電車に乗っている最中に、退屈しのぎに携帯電話からネット・アクセスしていた時、あるボードで地震のことを知った。北陸在住と関東在住のお2人が書き込んでいるので、意外に大規模なのかなと思いつつ、最近は天災に対する感覚が少々麻痺気味なので、さほど気に留めずにいた。ところが、家に着いてニュースを見ると、大変なことになっていた。ニュースどころか、すべてのチャンネルのほぼすべての番組が、地震報道番組に切り替わっていた。つい先日、台風の被害に遭った地域の復旧がやっと始まったばかりだというのに、こんな大地震が起こるなんてあんまりだ。阪神大震災の時のような火災があまり見られないのは、不幸中の幸い。でも、余震の大きさとその回数が報道されるたびにショックを受ける。被災地の方々の不安な気持ちを考えると同時に、もしこれが自分の身近で起こっていたらどうなるのだろうと思うと、本当にゾッとする。

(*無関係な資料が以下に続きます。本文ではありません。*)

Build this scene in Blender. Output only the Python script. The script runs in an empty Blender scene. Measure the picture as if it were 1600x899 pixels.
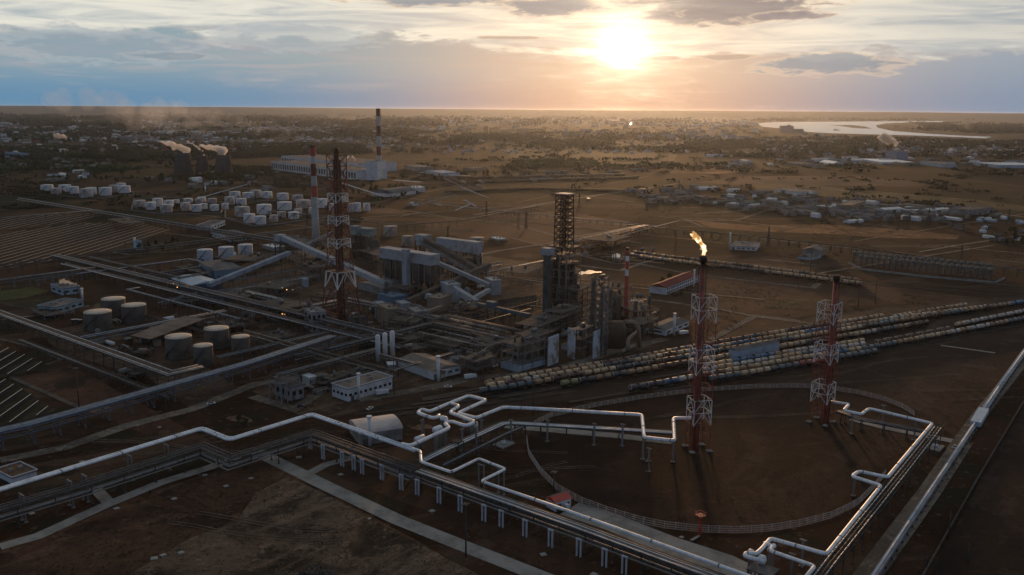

なのに、その報道を知るまで、私は呑気にジャコランタン(カボチャをくり抜いて作ったランプ)の見物をしていた。府立植物園前に多数の巨大ジャコランタンがディスプレイされ、中にロウソクが灯されるという話を去年の今頃聞いて、ずっと見たいと思っていた。たまたま今年はタイミングが合ったので、ハロウィーンには1週間早いけれど、ちょっとだけ足を延ばすことにした。でも、カップルや家族連れでにぎわう中、1人で見物して写真を撮っている姿は、今ひとつ冴えなかったかも。
ジャコランタンは「Jack O'Lantern」と綴るので、よく似た曲をタイトル・ソングに選んだ。『Cruel Sister』に収録され、LPでは片面全てを占めていた長い曲だ。もちろん、ハロウィーンとはまったく無関係の内容。それどころか、トラッドにありがちな「殺人バラッド」の一種というべきだろうか。聴く者全てを魅了するというフィドルの名手Jack Orionが、自慢の演奏を聴かせて城中の人々を眠らせ、若い伯爵夫人の部屋に忍び込むはずだったのに、自分になりすました若い召使の策略にはまって激怒し、その召使を殺してしまう、という物騒なもの。こんなあらすじだけでは、風情も何も感じられないかもしれないけれど、実際にPentangleが繰り広げるこの叙事詩の世界は素晴らしい。そして、いつも思うことながら、Bert Janschの歌い方って、何でこんなにイロっぽいのだろう。J.J.Caleと同様に、聴いていたらヘンな気分になる。そう思うのは私だけ?